A bundle of multicolored dried corn cobs, tied together with pale husks, resting on a blue-and-white patterned plate on a wooden table, with a wicker basket in the background.

The Truth About Busy Seasons

Busy seasons aren’t a moral failure. They’re not proof that you’re doing it wrong.

Sometimes life really is full:

  • parenting
  • caregiving
  • studying
  • rebuilding
  • grieving
  • moving
  • launching
  • starting over

Peace doesn’t require an empty schedule. Peace requires a steady return — found all around you, and within you, when you choose to acknowledge it.

Slowsteading gave me permission to stop chasing the imaginary “someday” version of my life — the one where everything is tidy, the pantry is stocked, the garden is flourishing, and I’m calm all the time.

That life is a mirage.

We came back from the coast to find the garage door, geyser, and routers all dead after a single thunderstorm. It was a practical disaster, but not the end of the world.

Instead of letting it steal my peace, I chose to ask a gentler question:

  • What would it look like to practice peace in the life I actually have?

Joy Is Hiding in Plain Sight

Slowsteading joy isn’t fireworks joy. It’s quiet. It finds you when you’re paying attention.

  • A warm mug in your hands
  • The smell of rosemary on your fingers
  • Sunlight on the kitchen floor
  • Folding laundry while listening to a podcast you love
  • Watching a loaf rise slowly and faithfully on the counter

Busy seasons make everything feel urgent. Slowsteading invites you to notice what is alive.

And when you notice what’s alive, your nervous system exhales. Your body believes you again. Your soul remembers:

I am not only here to produce. I am here to live.

The Slowstead Mindset for a New Year

If I could offer you one sturdy way to walk into this year, it would be this:

Don’t build a perfect plan.
Build a small, believable rhythm.

A rhythm can carry you when motivation fades.

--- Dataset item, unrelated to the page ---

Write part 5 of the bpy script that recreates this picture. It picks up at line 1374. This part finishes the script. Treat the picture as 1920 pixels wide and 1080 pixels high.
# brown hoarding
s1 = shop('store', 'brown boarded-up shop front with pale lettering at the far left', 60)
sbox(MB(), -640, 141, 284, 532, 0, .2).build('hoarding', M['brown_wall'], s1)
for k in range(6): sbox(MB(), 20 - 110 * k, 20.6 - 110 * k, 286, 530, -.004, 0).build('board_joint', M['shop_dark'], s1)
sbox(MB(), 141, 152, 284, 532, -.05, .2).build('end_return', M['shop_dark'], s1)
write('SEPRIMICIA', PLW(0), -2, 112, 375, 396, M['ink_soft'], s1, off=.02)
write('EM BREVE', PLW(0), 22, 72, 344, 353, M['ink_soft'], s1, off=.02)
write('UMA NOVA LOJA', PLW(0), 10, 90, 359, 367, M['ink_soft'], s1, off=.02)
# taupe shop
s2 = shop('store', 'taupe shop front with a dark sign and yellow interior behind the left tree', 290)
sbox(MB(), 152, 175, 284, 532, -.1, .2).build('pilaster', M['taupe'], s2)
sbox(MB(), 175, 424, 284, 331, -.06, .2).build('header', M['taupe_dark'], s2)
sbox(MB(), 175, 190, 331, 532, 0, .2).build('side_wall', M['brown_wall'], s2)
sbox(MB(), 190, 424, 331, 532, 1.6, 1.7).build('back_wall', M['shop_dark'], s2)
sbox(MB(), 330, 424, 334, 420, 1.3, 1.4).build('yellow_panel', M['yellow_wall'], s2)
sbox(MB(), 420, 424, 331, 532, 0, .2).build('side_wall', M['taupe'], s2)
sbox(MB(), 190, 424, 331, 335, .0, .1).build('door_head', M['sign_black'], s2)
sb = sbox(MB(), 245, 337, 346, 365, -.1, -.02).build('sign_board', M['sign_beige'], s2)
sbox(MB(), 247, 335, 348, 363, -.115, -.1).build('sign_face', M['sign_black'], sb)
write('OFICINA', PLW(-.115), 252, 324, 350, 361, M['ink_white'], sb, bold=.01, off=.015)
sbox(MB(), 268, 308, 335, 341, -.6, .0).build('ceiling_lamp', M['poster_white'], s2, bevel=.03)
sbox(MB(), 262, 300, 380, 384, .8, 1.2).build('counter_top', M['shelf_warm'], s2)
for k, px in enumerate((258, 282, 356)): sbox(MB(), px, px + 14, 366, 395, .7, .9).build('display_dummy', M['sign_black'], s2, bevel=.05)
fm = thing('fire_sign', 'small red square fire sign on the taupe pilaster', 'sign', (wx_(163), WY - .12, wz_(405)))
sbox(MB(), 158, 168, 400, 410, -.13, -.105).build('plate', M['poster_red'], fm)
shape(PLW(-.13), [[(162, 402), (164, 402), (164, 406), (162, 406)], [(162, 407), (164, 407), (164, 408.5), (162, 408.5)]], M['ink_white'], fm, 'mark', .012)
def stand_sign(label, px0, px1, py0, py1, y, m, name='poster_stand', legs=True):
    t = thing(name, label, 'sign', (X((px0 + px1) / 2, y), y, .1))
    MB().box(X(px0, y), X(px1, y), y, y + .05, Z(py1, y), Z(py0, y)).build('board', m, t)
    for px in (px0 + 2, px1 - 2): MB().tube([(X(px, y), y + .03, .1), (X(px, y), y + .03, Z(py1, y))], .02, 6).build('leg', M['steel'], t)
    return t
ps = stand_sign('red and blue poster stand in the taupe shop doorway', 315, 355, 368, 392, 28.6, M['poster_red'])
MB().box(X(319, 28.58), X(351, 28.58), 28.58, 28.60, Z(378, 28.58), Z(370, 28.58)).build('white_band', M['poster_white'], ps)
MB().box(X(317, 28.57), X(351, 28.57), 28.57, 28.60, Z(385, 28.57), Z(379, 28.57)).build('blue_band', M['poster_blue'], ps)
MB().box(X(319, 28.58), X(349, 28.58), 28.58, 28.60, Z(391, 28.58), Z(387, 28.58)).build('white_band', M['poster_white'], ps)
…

1. Choose One Anchor Habit Per Day

Not ten things. One.

  • A two-minute tidy of one surface
  • Tea outside for five minutes
  • A short prayer before picking up your phone
  • Stretching while the kettle boils
  • Writing one paragraph, not a whole chapter
  • Cutting herbs for supper and breathing like you mean it

That anchor becomes a signal:

I still belong to myself.

2. Make Your Home a Refuge, Not a Showroom

Slowsteading isn’t about aesthetics. It’s about atmosphere.

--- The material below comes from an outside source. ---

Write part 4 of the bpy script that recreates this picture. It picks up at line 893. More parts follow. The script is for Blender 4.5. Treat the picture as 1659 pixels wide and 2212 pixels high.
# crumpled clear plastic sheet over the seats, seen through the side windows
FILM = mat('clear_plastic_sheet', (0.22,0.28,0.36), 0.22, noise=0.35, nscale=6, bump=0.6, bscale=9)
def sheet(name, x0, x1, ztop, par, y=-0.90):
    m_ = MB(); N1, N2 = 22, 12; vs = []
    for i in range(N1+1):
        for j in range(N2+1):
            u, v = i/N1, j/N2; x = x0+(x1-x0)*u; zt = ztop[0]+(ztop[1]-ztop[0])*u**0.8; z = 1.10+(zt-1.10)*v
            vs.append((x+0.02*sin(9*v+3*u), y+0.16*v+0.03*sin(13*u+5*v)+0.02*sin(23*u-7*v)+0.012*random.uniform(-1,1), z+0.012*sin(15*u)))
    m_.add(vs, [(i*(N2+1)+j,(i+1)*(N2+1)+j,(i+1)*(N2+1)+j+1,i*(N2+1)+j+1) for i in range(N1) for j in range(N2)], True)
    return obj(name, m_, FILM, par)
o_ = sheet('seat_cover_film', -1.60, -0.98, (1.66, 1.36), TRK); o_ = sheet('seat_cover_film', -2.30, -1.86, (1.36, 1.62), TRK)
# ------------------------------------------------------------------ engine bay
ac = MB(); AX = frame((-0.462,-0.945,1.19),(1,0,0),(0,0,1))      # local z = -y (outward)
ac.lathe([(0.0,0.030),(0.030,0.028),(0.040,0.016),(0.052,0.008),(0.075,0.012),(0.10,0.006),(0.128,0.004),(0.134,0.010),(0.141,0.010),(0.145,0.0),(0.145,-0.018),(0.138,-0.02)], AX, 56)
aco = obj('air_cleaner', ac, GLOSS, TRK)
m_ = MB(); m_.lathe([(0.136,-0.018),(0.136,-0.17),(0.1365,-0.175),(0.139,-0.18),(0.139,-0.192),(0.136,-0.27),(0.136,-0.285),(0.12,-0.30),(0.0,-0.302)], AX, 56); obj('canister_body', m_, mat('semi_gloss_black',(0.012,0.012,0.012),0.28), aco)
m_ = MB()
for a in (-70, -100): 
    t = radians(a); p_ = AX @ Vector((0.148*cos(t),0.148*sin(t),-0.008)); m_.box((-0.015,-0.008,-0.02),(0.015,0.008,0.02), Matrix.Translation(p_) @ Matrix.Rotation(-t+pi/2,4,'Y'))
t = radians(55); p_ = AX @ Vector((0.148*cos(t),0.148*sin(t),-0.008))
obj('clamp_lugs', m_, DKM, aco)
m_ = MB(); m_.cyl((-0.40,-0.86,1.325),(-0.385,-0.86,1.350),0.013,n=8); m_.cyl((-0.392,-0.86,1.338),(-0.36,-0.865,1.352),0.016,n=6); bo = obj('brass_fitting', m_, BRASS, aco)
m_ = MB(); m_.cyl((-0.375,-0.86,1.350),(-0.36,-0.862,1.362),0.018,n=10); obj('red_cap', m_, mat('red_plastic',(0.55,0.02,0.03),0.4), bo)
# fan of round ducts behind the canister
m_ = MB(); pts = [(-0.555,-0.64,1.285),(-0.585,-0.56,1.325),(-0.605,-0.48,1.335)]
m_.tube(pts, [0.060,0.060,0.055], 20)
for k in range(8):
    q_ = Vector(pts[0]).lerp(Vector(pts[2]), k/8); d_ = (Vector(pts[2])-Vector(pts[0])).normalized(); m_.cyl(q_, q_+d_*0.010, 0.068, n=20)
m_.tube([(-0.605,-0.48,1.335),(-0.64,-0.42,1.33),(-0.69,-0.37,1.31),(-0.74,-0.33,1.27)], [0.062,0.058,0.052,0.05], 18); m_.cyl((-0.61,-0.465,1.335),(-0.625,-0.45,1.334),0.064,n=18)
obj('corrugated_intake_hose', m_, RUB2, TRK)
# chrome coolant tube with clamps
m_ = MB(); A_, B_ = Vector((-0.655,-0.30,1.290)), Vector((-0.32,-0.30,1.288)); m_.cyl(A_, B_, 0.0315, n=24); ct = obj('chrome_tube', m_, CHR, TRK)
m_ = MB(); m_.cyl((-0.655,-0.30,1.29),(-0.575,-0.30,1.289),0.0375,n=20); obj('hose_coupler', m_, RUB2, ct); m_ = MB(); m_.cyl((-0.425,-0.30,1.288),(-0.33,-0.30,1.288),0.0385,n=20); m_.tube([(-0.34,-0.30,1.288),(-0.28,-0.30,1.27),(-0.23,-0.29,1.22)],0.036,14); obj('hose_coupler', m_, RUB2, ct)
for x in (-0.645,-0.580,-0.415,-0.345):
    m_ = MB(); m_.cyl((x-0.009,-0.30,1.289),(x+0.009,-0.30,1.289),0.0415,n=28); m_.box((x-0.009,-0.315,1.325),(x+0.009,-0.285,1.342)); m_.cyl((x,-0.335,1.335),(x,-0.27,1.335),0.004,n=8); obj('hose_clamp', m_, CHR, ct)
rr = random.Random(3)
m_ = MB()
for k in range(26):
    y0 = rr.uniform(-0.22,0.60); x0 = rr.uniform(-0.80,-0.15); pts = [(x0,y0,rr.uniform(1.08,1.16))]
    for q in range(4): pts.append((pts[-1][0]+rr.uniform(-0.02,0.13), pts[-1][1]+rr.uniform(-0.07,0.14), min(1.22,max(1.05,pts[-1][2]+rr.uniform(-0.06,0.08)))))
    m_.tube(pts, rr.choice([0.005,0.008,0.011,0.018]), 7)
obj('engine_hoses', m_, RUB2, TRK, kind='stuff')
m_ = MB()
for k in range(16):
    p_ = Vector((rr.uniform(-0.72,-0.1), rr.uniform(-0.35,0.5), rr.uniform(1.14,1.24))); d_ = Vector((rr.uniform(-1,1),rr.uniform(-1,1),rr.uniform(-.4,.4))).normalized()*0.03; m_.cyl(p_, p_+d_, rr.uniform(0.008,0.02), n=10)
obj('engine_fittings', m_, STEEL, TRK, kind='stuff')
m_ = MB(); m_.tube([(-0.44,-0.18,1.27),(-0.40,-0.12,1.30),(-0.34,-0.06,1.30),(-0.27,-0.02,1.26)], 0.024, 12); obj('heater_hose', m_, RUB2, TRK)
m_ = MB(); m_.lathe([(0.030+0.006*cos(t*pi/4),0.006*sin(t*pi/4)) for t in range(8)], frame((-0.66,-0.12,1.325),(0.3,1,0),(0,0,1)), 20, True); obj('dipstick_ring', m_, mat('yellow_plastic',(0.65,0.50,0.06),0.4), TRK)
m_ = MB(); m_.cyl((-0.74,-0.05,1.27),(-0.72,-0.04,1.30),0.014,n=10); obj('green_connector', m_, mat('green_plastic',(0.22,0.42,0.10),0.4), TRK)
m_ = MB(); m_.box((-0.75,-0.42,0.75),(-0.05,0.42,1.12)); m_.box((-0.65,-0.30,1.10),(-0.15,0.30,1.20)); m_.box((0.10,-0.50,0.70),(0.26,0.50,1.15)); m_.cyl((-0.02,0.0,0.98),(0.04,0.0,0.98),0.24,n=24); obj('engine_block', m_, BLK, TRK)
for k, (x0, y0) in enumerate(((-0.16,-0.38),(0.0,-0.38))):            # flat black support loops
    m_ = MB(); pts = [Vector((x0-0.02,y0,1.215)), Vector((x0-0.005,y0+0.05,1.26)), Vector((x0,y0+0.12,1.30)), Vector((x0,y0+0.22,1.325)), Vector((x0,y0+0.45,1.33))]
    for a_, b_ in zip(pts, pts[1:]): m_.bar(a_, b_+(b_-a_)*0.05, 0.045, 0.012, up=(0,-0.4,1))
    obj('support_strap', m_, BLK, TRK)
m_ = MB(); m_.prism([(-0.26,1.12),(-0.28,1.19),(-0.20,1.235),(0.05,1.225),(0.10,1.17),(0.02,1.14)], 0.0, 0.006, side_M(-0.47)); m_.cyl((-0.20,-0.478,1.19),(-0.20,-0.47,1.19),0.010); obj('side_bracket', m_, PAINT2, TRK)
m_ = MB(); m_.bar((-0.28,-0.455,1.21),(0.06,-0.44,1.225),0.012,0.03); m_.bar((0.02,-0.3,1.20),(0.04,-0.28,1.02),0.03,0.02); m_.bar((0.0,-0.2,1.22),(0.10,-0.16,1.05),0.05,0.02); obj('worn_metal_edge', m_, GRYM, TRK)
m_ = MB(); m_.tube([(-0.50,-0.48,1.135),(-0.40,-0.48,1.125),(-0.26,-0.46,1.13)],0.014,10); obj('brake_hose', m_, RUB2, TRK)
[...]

Ask: What would make my home feel kinder this week?

  • A basket where clutter can land without guilt
  • A simple meal plan
  • One candle lit at dinner
  • Music while you cook
  • A cleared chair you can actually sit in

Peace often arrives through practical mercy.

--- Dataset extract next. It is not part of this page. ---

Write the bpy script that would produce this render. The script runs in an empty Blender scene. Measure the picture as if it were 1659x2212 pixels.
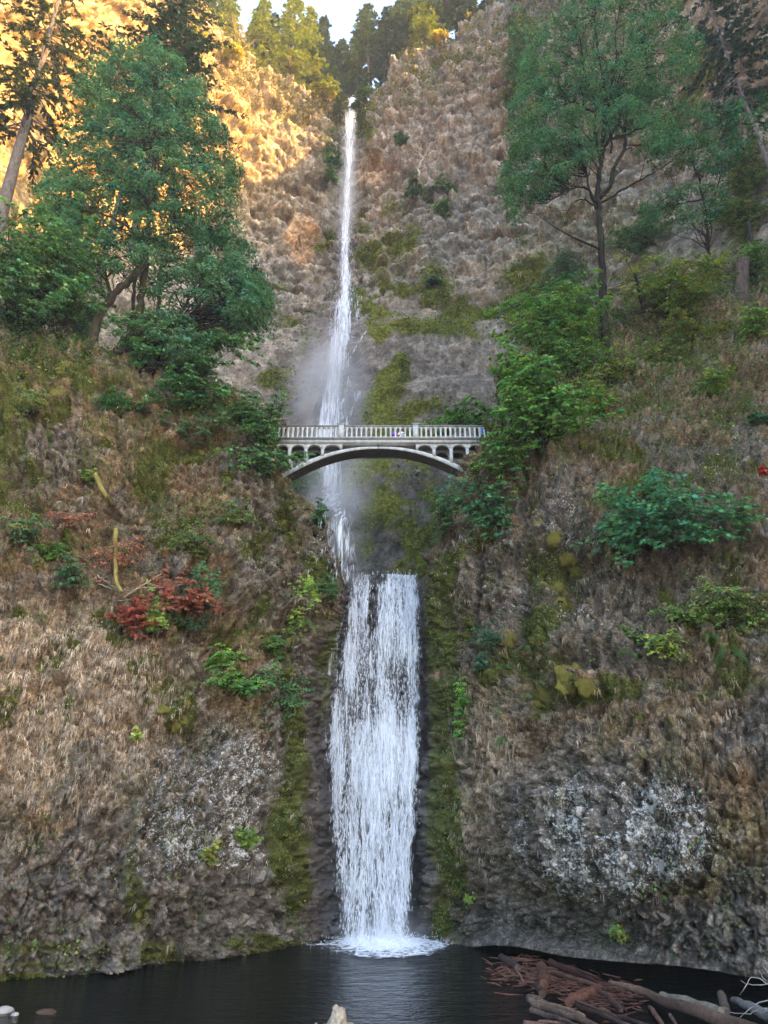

3. Let “Good Enough” Become Holy

In busy seasons, perfection is not a standard — it’s a thief.

  • A simple supper counts
  • A half-watered garden counts
  • One load of laundry counts
  • A small moment of connection counts

The goal isn’t to impress.
The goal is to become steady.

4. Practice Micro-Sabbaths

If you can’t take a whole day, take minutes on purpose.

  • Sit while you drink your coffee
  • Look at the sky for one minute
  • Take five slow breaths
  • Wash your face slowly before bed
  • Say “thank You” out loud
  • Spend intentional time with someone you love
  • Read your Bible and pray

Tiny pauses stitch peace back into your day.

Slowsteading Isn’t a Slower Life — It’s a Truer One

Slowsteading helps you stop living like you’re always behind.

It invites you to choose:

  • depth over speed
  • presence over performance
  • roots over rush

It’s not about doing everything slowly.
It’s about doing the right things intentionally.

A New Year Blessing

May you find peace that doesn’t depend on a perfect schedule.
May you notice the small glimmers that keep you soft.
May your home become a place where your shoulders drop.
May your rhythms carry you rather than crush you.
May you stop measuring your worth by your output.
May you keep returning to what matters most.

Peace isn’t a destination.
It’s a path you walk — one faithful step at a time.

Welcome to the new year, friend.

What’s the one small rhythm you want to plant this week?